Ecouter la musique, c’est une démarche bien plus profonde qu’on ne l’imagine trop souvent. C’est replonger dans la nature profonde de la vie et de la mort, c’est vivre et mourir avec un homme qui a voulu en parler, exprimer l’essence de son être (et peu importe les époques). Ecouter ou pratiquer la musique, c’est opérer en nous un parcours initiatique qui nous permet in fine de mieux nous comprendre. C’est donc une leçon de vie qui doit nous permettre de nous reconnaître. Quand naît la musique, nous venons du vide absolu, du silence, du néant primordial. Quand dure la musique, nous vivons avec elle les tribulations de la vie, c’est là qu’elle est initiatique. Quand elle s’achève, nous vivons sa mort, sa fin et prenons conscience de notre propre fin.
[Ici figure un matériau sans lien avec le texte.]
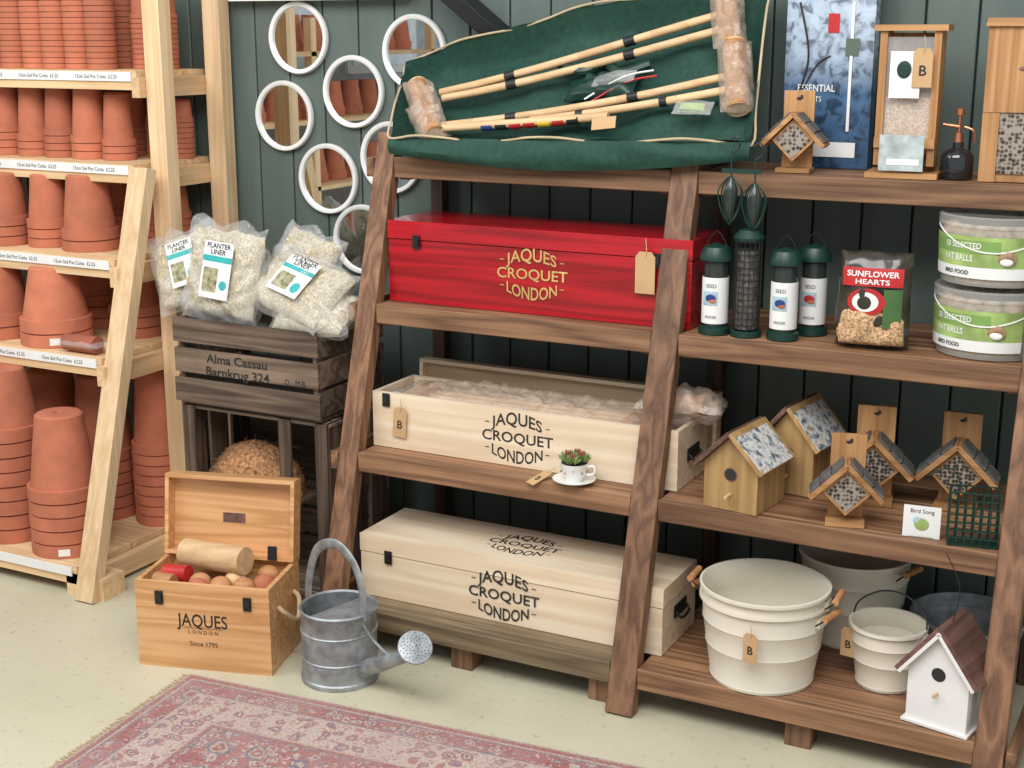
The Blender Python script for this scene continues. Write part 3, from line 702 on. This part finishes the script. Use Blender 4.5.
b=B(); b.bx(-.125,.115,0,.05,0,.60,post)
b.bx(-.125,.115,-.002,-.0005,.47,.60,plain('navy_print',(.02,.06,.15)))
b.text('PREMIER',.032,white,T((-.02,-.003,.465))@FR,off=.0004); b.text('ESSENTIAL',.026,white,T((-.035,-.003,.205))@FR,sx=.85,off=.0004); b.text('PLANTS',.020,white,T((-.05,-.003,.178))@FR,sx=.9)
b.bx(-.01,.02,-.003,-.001,.36,.41,redp); b.bx(.052,.060,-.003,-.001,.10,.44,whitep); b.bx(.04,.075,-.0032,-.001,.30,.345,plain('feeder_print',(.10,.14,.10)))
b.tube([(-.10,-.002,.02),(-.085,-.002,.18),(-.06,-.002,.30),(-.09,-.002,.44)],.003,ink,n=5); b.tube([(-.085,-.002,.18),(-.04,-.002,.27),(.0,-.002,.30)],.002,ink,n=5)
b.bx(-.09,.08,-.003,-.001,.03,.07,white)
b.done('bird_feeder_display_box',T((-1.02,3.84,1.441)),bevel=.001)

b=B()
b.bx(-.075,.075,.05,.062,0,.36,W['oak']); b.bx(-.09,.09,-.045,.07,.365,.380,W['oakx'])
for sx in(-1,1): b.bx(sx*.066-.009,sx*.066+.009,-.035,.05,.03,.365,W['oak'])
b.bx(-.057,.057,-.028,-.024,.08,.35,poly); b.bx(-.055,.055,-.02,.048,.06,.20,seed)
b.bx(-.09,.09,-.07,.062,0,.014,W['oakx']); b.bx(-.075,.075,-.045,-.036,.075,.10,W['oakx'])
b.bx(-.045,.03,-.048,-.046,.20,.315,white); b.ball((-.010,-.049,.27),.02,dgreen,sc=(.9,.05,1.1)); tag(b,T((.035,-.052,.275)),s=1.2)
b.bx(-.055,.055,-.078,-.075,.02,.11,silver); b.bx(-.035,.045,-.079,-.0765,.035,.05,white)
b.done('wooden_seed_feeder',T((-.775,3.70,1.441))@RZ(4),bevel=.0012)

b=B(); b.lathe([(.001,0),(.038,0),(.041,.005),(.041,.055),(.036,.066),(.014,.078),(.013,.092),(.001,.092)],plain('smoked_glass',(.012,.015,.018),rough=.08,coat=.8),n=28)
cop=plain('copper',(.62,.26,.14),rough=.3,metal=.9)
b.cyl((0,0,.09),(0,0,.115),.012,.010,cop); b.cyl((0,0,.115),(0,0,.165),.004,.004,cop); b.cyl((0,0,.13),(-.04,0,.135),.006,.004,cop); b.cyl((0,0,.16),(0,0,.175),.011,.011,cop); b.tube([(.012,0,.13),(.035,0,.12),(.04,0,.09)],.003,cop,n=6)
b.done('plant_mister_bottle',T((-.645,3.70,1.441)))

b=B(); b.bx(-.10,.10,.0,.13,0,.375,W['oak']); b.bx(-.06,.06,-.004,.0,.02,.17,meshm); b.bx(-.10,.10,-.010,0,.17,.375,W['oak'])
b.prism([(-.108,.375),(.108,.375),(.104,.395),(-.104,.395)],-.02,.14,W['oakx'])
for sx in(-1,1): b.bx(sx*.08-.02,sx*.08+.02,-.008,0,0,.17,W['oak'])
for k in range(3): b.ball((-.01+k*.012,-.011,.275+.004*k),.007,W['roofb'],n=8,sc=(2.2,.3,.8))
b.done('insect_nesting_box',T((-.485,3.67,1.441))@RZ(6),bevel=.0015)

def wirecage(b,R,h,z0,mat,nv=14,nh=9,r=.0012):
    for i in range(nv):
        a=2*math.pi*i/nv; b.cyl((R*math.cos(a),R*math.sin(a),z0),(R*math.cos(a),R*math.sin(a),z0+h),r,r,mat,n=5)
    for j in range(nh+1):
        z=z0+h*j/nh; b.tube([(R*math.cos(2*math.pi*i/12),R*math.sin(2*math.pi*i/12),z) for i in range(12)],r,mat,n=4,closed=True,sub=1)
dtube=plain('dark_tube',(.03,.04,.035),rough=.2)
def labelfeeder(x,y,s=1,labelc=None):
    b=B(); R=.037*s
    b.lathe([(.001,0),(R*1.15,0),(R*1.15,.018),(R*.9,.022)],dgreen,n=24); b.lathe([(R*.85,.02),(R*.85,.20)],dtube,n=24)
    b.lathe([(R*.97,.03),(R*.97,.155)],white,n=24); b.lathe([(R*.985,.08),(R*.985,.118)],skyp,n=10,a0=-130,a1=-60)
    b.ball((0,-R*.99,.10),.012,labelc or bluep,n=10,sc=(1.2,.1,.9)); b.ball((0.004,-R*1.0,.093),.009,terra,n=10,sc=(1.2,.1,.7))
    f=lambda X,Y:Vector((R*.99*math.sin(X/R),-R*.99*math.cos(X/R),Y))
    b.text('SEED',.014,ink,T((0,0,.128)),fn=f); b.text('FEEDER',.010,ink,T((0,0,.045)),fn=f)
    b.lathe([(R*.9,.195),(R*1.2,.20),(R*1.2,.212),(R*.9,.235),(.001,.245)],dgreen,n=24)
    b.tube([(-R*.9,0,.215),(-R*.6,0,.25),(0,0,.275),(R*.6,0,.25),(R*.9,0,.215)],.0018,black,n=6)
    b.done('seed_tube_feeder',T((x,y,1.013)))
labelfeeder(-1.222,3.55); labelfeeder(-1.035,3.56); labelfeeder(-.985,3.66,labelc=redp)
b=B(); wirecage(b,.035,.24,.015,black,16,14); b.lathe([(.001,0),(.042,0),(.042,.014),(.035,.016)],dgreen,n=20); b.lathe([(.038,.255),(.042,.265),(.026,.285),(.001,.29)],dgreen,n=20)
b.lathe([(.001,.02),(.029,.02),(.029,.23),(.001,.23)],plain('dark_peanuts',(.09,.085,.07),nscale=70,namt=.7),n=20)
b.done('mesh_peanut_feeder',T((-1.135,3.555,1.013)))
b=B()
for dx,dz in((-.03,0),(.035,-.015)):
    b.tube([(dx,0,.05+dz),(dx+.02,0,.07+dz),(dx+.012,0,.095+dz),(dx-.008,0,.085+dz)],.0025,black,n=6)
    b.cyl((dx,0,.06+dz),(dx,0,-.02+dz),.0025,.0025,dgreen,n=6)
    for k in range(7):
        a=k*.9; b.tube([(dx+.006*math.cos(a),.006*math.sin(a),-.01+dz),(dx+.032*math.cos(a),.032*math.sin(a),-.045+dz),(dx+.022*math.cos(a),.022*math.sin(a),-.10+dz),(dx,0,-.135+dz)],.002,dgreen,n=5)
    b.lathe([(.004,-.01),(.020,-.04),(.020,-.07),(.004,-.12)],dtube,T((dx,0,dz)),n=12)
b.bx(-.055,.05,-.003,.003,.0,.012,dgreen)
b.done('hanging_wire_feeder',T((-1.155,3.535,1.365+.08)))

b=B()
pm=plain('seed_bag_print',(.035,.03,.022),rough=.25,nscale=14,namt=.6,coat=.3)
b.pillow(.185,.245,.080,pm,T((0,0,.125))@RX(86),nx=26,ny=30,amp=.010,seedv=3,fr=22,wob=.07,pw=4)
b.pillow(.178,.11,.088,seed,T((0,-.004,.060))@RX(86),nx=24,ny=14,amp=.010,seedv=3,wob=.04,pw=4)
def bd(X,Z,o):   # follows the bulging bag front
    u=X/.0925; v=(Z-.125)/.1225
    e=max(0,1-abs(u)**4)*max(0,1-abs(v)**4)
    return Vector((X,-(.040*math.sqrt(e)+.007+o),Z))
def patch(x0,x1,z0,z1,m,o,ell=False):
    n=12; vs=[];fs=[]
    for j in range(n+1):
        for i in range(n+1):
            u=i/n*2-1;v=j/n*2-1
            if ell: u,v=u*math.sqrt(1-v*v/2),v*math.sqrt(1-u*u/2)
            vs.append(bd((x0+x1)/2+u*(x1-x0)/2,(z0+z1)/2+v*(z1-z0)/2,o))
    fs=[(j*(n+1)+i,j*(n+1)+i+1,(j+1)*(n+1)+i+1,(j+1)*(n+1)+i) for j in range(n) for i in range(n)]
    b.add(vs,fs,m)
patch(-.075,.075,.165,.212,redp,0); patch(-.06,.035,.090,.160,redp,.0004,True); patch(-.048,.018,.100,.150,white,.001,True); patch(-.035,.0,.106,.140,pm,.0016,True); patch(.03,.075,.06,.16,plain('seed_bag_green',(.06,.14,.04)),.0002)
b.text('SUNFLOWER',.020,white,fn=lambda X,Y:bd(X,Y+.190,.0012),off=.0004,fit=.13); b.text('HEARTS',.018,white,fn=lambda X,Y:bd(X,Y+.171,.0012),off=.0004,fit=.085)
b.done('bird_seed_bag',T((-.80,3.56,1.014))@RZ(5))

for k in range(2):
    b=B(); R=.138;H=.172
    b.lathe([(.001,.002),(R*.94,.002),(R*.95,.008),(R,H-.03),(R+.004,H-.028),(R+.004,H-.018)],plast,n=44)
    b.lathe([(R+.006,H-.024),(R+.006,H-.004),(R+.001,H),(R*.9,H-.003),(.001,H-.003)],plast,n=44)
    b.lathe([(.001,.006),(R*.84,.006),(R*.86,H-.045),(.001,H-.04)],fat,n=30)
    for i in range(14):
        a=i*2*math.pi/14
        for j,z in enumerate((.032,.078,.122)): b.ball((R*.78*math.cos(a+j*.2),R*.78*math.sin(a+j*.2),z),.027,fat,n=10)
    f=lambda X,Y:Vector(((R*.975+Y*.045+.0025)*math.sin(X/R),-(R*.975+Y*.045+.0025)*math.cos(X/R),Y))
    def band(x0,x1,z0,z1,mat,o):
        n=16; vs=[]
        for z in(z0,z1):
            for i in range(n+1):
                q=f(x0+(x1-x0)*i/n,z); d=Vector((q.x,q.y,0)).normalized(); vs.append(q+d*o)
        b.add(vs,[(i,i+1,n+2+i,n+1+i) for i in range(n)],mat)
    band(-.20,.10,.022,.125,lgreen,-.001); band(-.20,.02,.084,.115,plain('label_leaf',(.20,.34,.09)),-.0004); band(-.20,.10,.022,.05,white,-.0004)
    def tx(t,s,x,z,m,fit=None):
        b.text(t,s,m,fn=lambda X,Y:(lambda q:q+Vector((q.x,q.y,0)).normalized()*.0006)(f(X+x,Y+z)),off=.0003,fit=fit)
    tx('50 SELECTED',.020,-.075,.096,white,.10); tx('FAT BALLS',.022,-.085,.064,white,.08); tx('BIRD FOOD',.014,-.09,.031,ink)
    q=f(.035,.075); b.ball(q,.020,plain('bird_brown',(.30,.18,.09),nscale=70,namt=.4),sc=(1.2,.25,.9)); b.ball(q+Vector((-.022,-.001,.015)),.010,ink,sc=(1,.3,1)); b.ball(q+Vector((.0,-.003,-.008)),.012,whitep,sc=(1.3,.3,.8))
    b.tube([(R*math.cos(a)*1.02,R*math.sin(a)*1.02,H-.03-.055*math.sin(-a)**2) for a in [-i*math.pi/12 for i in range(13)]],.0022,whitep,n=6,sub=2)
    b.done('fat_ball_tub',T((-.525,3.66,1.013+k*.182))@RZ(k*4))

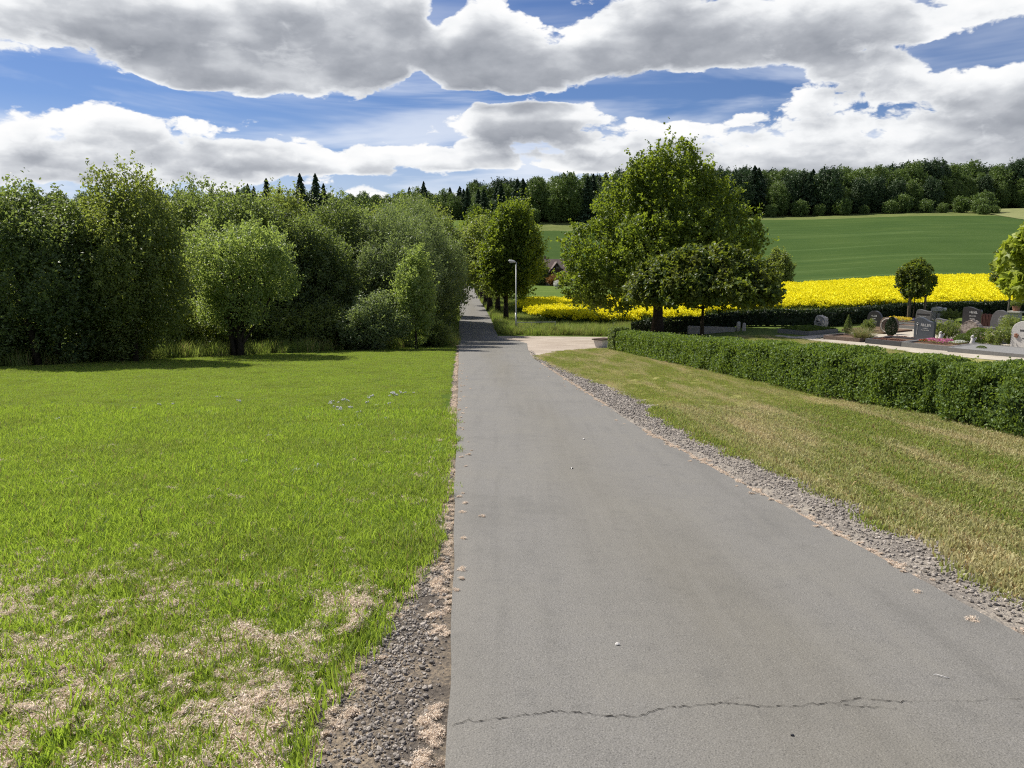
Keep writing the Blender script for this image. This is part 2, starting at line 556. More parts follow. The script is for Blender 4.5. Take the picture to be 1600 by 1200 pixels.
M['straw'] = leaf_mat('dry_grass', (.30, .22, .10), (.52, .40, .20), (.4, .3, .12), trans=.3, rough=.8, spec=.1)


def ground_mat(name, stops, scale, fine_scale, fine=0.5, rough=.95, bumps=.4, bd=.03, stretch=(1, 1, 1), rot=0.0, extra=None):
    m, N = new_mat(name)
    geo = N.new('ShaderNodeNewGeometry')
    mp = N.new('ShaderNodeMapping')
    mp.inputs['Rotation'].default_value = (0, 0, rot)
    mp.inputs['Scale'].default_value = stretch
    N.l.new(geo.outputs['Position'], mp.inputs[0])
    a = N.noise(mp.outputs[0], scale, 6, .6, .2)
    b = N.noise(geo.outputs['Position'], fine_scale, 6, .7)
    f = N.math('ADD', N.math('MULTIPLY', a, 1 - fine), N.math('MULTIPLY', b, fine))
    c = N.ramp(f, stops)
    if extra:
        c = extra(N, geo, c)
    finish(N, principled(N, c, rough, .04, normal=bump(N, b, bumps, bd)))
    return m


M['ground'] = ground_mat('rough_grass', [(.3, (.045, .07, .016)), (.5, (.085, .12, .026)), (.7, (.15, .17, .05))], .08, 1.2)
M['meadow_soil'] = ground_mat('meadow_turf', [(.3, (.035, .055, .010)), (.5, (.06, .095, .014)), (.7, (.11, .13, .03))], .7, 14)
M['lawn_soil'] = ground_mat('lawn_turf', [(.34, (.13, .15, .036)), (.46, (.18, .185, .055)), (.56, (.25, .235, .09)), (.68, (.34, .30, .15))], .55, 9,
                            fine=.45, stretch=(1.0, .22, 1), rot=R(5))
M['verge_left'] = ground_mat('verge_soil', [(.34, (.055, .047, .042)), (.48, (.13, .112, .095)), (.57, (.26, .21, .155)), (.7, (.46, .37, .26))], 2.6, 45, fine=.5, bumps=.8)
M['verge_right'] = ground_mat('verge_gravel', [(.34, (.10, .09, .08)), (.48, (.24, .215, .19)), (.58, (.36, .32, .27)), (.7, (.48, .40, .29))], 2.3, 38, fine=.6, bumps=.9)
M['track'] = ground_mat('track_gravel', [(.32, (.22, .18, .145)), (.5, (.33, .28, .235)), (.7, (.45, .40, .34))], .6, 11, fine=.5)
M['path'] = ground_mat('path_chippings', [(.32, (.27, .235, .185)), (.5, (.38, .34, .28)), (.7, (.50, .455, .39))], .8, 24, fine=.55)
M['grave_soil'] = ground_mat('grave_soil', [(.34, (.07, .045, .03)), (.5, (.13, .085, .06)), (.7, (.25, .19, .14))], 2, 25)


def crop_streaks(N, geo, c):
    mp = N.new('ShaderNodeMapping')
    mp.inputs['Rotation'].default_value = (0, 0, R(8))
    mp.inputs['Scale'].default_value = (.012, .22, .0)
    N.l.new(geo.outputs['Position'], mp.inputs[0])
    s = N.noise(mp.outputs[0], 1.0, 5, .6, .3)
    c = N.mix(N.remap(s, .57, .70, 0, .5), c, (.10, .15, .05))
    c = N.mix(N.remap(s, .30, .45, .35, 0), c, (.022, .055, .016))
    return c


M['crop'] = ground_mat('young_cereal', [(.3, (.034, .064, .014)), (.5, (.044, .078, .018)), (.7, (.060, .094, .023))], .05, .8, fine=.35, extra=crop_streaks)
M['headland'] = ground_mat('headland_grass', [(.3, (.07, .09, .025)), (.5, (.12, .145, .045)), (.7, (.19, .20, .08))], .25, 1.4, fine=.6, stretch=(.5, 1, 1), bumps=.8, bd=.2)
M['pasture'] = ground_mat('pasture_grass', [(.3, (.05, .085, .018)), (.5, (.085, .13, .026)), (.7, (.13, .165, .04))], .12, 1.4, fine=.5)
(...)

Attention cependant à ne pas déformer mon propos ! Nous ne pouvons pas nous représenter notre propre mort (comme disait un homme sur son lit de mort : « excusez-moi de mal mourir, mais je n’ai pas l’habitude ! »), nous ne pouvons que vivre celle des autres tant que notre échéance n’est pas venue. Cependant, la musique peut nous faire prendre conscience que cette échéance existe bel et bien et que la refuser est inutile et un non-sens.
Oui, nous aimons la musique, chacun à notre façon, car ce sont toutes ces fonctions fondamentales de notre statut d’être humain qui y sont rassemblés. Voilà pourquoi, à mon humble avis la musique nous est si indispensable.